Or the consumer can just get fed up, say "screw you Intel" and not buy a system at all. I firmly believe in a declining market, companies need to provide products that better accommodate the wants and needs of the consumer rather than limiting their choices. When computer were not powerful, there was a strong need to upgrade with every generation, and it was easy to get away with these tactics. Now, most computers are good enough, and there are strong alternatives from Apple and android. Consumers can easily pick those or just not upgrade at all. Intel needs to do everything within reasonable business practices to give the consumer a reason to upgrade, not artificially limit their choices to try to wring out a few cents more profit.
I agree! I'm not buying Skylake, at least currently, because of these tactics of Intel. No reason to move off of Haswell, that I can see.
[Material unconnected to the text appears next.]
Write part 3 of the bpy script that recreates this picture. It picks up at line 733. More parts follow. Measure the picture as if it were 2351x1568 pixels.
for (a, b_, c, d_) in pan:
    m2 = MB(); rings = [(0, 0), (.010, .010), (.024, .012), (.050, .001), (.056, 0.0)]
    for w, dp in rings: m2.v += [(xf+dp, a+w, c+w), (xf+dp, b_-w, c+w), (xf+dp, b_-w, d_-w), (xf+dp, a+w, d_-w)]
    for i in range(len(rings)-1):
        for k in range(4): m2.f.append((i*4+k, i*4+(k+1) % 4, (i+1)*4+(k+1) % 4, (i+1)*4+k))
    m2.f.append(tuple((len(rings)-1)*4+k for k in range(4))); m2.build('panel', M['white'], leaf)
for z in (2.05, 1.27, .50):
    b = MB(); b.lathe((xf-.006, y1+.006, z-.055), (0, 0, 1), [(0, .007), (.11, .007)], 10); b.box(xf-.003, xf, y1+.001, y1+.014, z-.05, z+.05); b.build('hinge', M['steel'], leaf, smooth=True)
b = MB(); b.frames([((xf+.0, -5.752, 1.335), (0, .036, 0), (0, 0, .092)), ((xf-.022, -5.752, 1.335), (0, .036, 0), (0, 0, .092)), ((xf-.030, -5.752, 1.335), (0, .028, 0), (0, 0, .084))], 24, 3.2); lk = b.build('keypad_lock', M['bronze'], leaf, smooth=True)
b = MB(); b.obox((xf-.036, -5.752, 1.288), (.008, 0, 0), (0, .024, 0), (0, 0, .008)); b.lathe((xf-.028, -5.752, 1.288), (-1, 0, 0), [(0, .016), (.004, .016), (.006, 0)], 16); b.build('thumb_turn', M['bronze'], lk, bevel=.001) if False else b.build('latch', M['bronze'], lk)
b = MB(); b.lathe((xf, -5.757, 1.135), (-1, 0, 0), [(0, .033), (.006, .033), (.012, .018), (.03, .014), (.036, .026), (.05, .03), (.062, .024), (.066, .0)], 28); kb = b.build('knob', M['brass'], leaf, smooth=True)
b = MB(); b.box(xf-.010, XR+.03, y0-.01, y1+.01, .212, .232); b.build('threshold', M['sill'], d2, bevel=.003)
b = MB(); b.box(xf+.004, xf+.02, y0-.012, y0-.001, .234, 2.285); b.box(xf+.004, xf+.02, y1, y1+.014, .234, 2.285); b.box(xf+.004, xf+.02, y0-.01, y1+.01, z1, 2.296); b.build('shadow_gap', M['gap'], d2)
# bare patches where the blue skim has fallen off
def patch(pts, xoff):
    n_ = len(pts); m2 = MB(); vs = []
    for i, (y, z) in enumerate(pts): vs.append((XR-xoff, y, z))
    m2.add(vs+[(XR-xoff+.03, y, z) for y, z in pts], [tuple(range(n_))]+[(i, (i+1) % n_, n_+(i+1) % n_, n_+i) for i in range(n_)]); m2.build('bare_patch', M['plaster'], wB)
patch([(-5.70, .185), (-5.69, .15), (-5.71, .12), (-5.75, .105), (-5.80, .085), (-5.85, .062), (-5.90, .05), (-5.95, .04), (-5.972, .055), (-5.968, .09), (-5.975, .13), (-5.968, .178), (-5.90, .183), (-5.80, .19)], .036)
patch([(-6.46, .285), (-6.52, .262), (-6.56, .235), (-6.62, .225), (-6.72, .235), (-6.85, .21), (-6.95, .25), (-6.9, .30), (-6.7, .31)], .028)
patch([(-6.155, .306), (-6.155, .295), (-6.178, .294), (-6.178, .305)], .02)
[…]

This stance may change, should memory overclocking prove possible on H170. At least then, I can buy an i3, and faster DDR4 memory, with the knowledge that Intel isn't arbitrarily crippling 25% of my CPU performance, just because I refuse to pay their "tax" for the Z170 chipset, when I have no immediate plans for an M.2 PCI-E x4 SSD. (Although, the ASRock H170M Pro4 does have an Ultra M.2 slot.)
Edit: I just ran the numbers, and even then, an i3 Skylake isn't worth the upgrade. I'm currently on a Haswell G3258 @ 4.0Ghz, with 8GB of DDR3-1600 (of which, thanks to Intel's crippling, will only run at a max of 1400 in this board / CPU combo). Anyways, my current CPU + board cost $90, and 8GB of DDR3-1600 was around $50-60 when I got it. So a total of $150 for CPU/mobo/RAM.
Looking at a Skylake i3, 16GB DDR4, and an ASRock H170 mATX board, would be around $300-320. So twice the price, for... not nearly twice the performance?